Investors hold cash in their investment accounts from time to time, often without giving much thought to what happens with their money. What investors may not realize is that, in Canada, investment dealers are generally permitted to use uninvested client cash – commonly referred to as “free credit balances” – for their own business purposes, subject to regulatory limits. Mutual fund dealers, by contrast, are required to keep client cash fully segregated from their own assets.
International approaches to client cash vary. In the UK, all dealers must fully segregate client cash. In the US, are allowed to use client cash within prescribed limits. US dealers also commonly offer “cash sweep programs” to sweep cash into interest-bearing accounts, often held at an affiliated bank.

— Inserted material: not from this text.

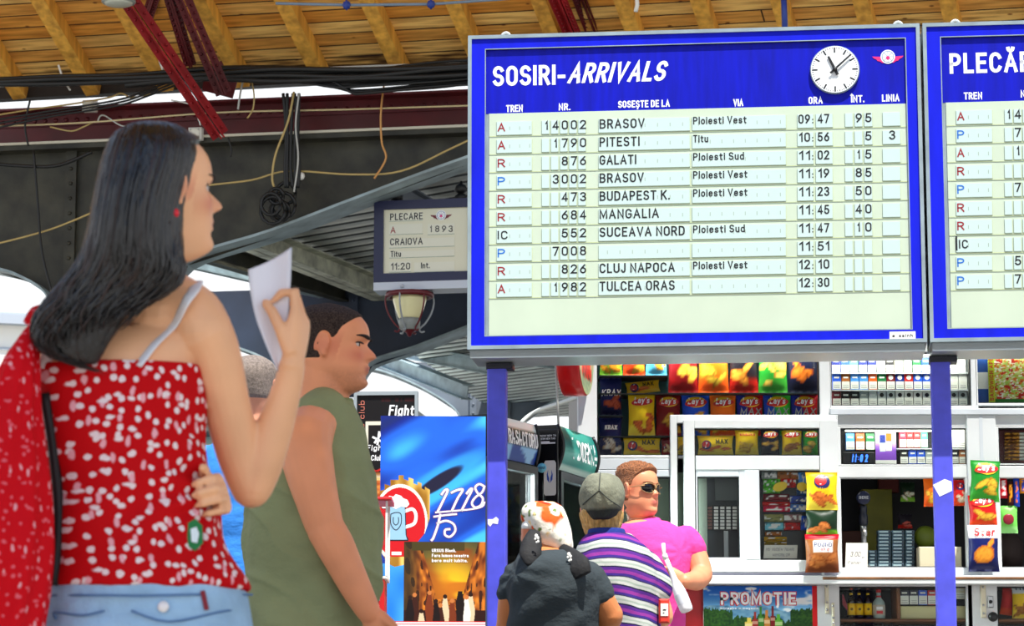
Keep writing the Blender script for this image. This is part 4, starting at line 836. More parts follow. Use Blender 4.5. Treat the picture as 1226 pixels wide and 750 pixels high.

In both jurisdictions, regulators have raised concerns about how firms manage client cash. In 2023, the UK regulator flagged concerns with firms’ cash management practices and directed them to improve disclosure, ensure fair treatment of clients, and comply with their Consumer Duty obligations. In 2025, the SEC in the US took action against two large dealers alleging that they failed to adequately disclose conflicts of interest in their cash sweep programs and that they unfairly benefited from using client cash while higher-yielding alternatives were available to their clients.By contrast, Canadian regulators have been largely silent on how current industry practices involving client cash align with the enhanced disclosure and conduct standards introduced under the Client Focused Reforms.[KM2]
What A Quick Scan Revealed
To better understand current practices in Canada, we reviewed publicly available information from the largest bank-owned investment dealers and found:
- Most pay little or no interest on client cash balances.
- All disclosed that they use, or may use, client cash for their own purposes.
- Some suggested they may pay interest to clients, but did not do so.
- In every case, disclosures failed to clearly explain that clients would receive little or no interest in exchange for the dealers using their cash.
- One firm, that does not pay interest, advertised it offered “competitive” interest rates which is potentially misleading to investors.
Practices Warranting Regulatory Attention
It is difficult to understand how such vague, incomplete and potentially misleading disclosures meet regulatory standards. However, our concerns go well beyond disclosure. In advisory accounts, we question if firms are meeting their suitability obligation where they pay no interest on cash balances when higher‑yield alternatives are readily available. Even more concerning, in fee‑based accounts clients may be paying advisory fees on their cash that their dealer is using for its own purposes. It is not evident how dealers are managing these conflicts in the client’s best interest or meeting their obligation to treat clients fairly, honestly and in good faith.
What Needs to Change
To be clear, we are not suggesting that all dealers must fully segregate client cash. However, this is an area where regulators need to do more to enforce existing rules. At a minimum, this should include:
- Excluding cash balances when calculating advisory fees in fee‑based accounts;
- Requiring clear, plain‑language disclosure explaining how client cash is used, how it benefits the clients, and what interest rate, if any, clients may receive;
- Assessing the suitability of cash in advisory accounts, particularly where better options exist for clients; and
- Reviewing dealer cash‑management practices to determine whether they are in the client’s best interest.
A regulatory review of dealers’ use of client cash should be more than just a routine compliance exercise. With the implementation of Client Focused Reforms, it should prompt regulators to reassess long-standing industry practices from the investor’s perspective and to clarify what it truly means to act in the client’s best interest.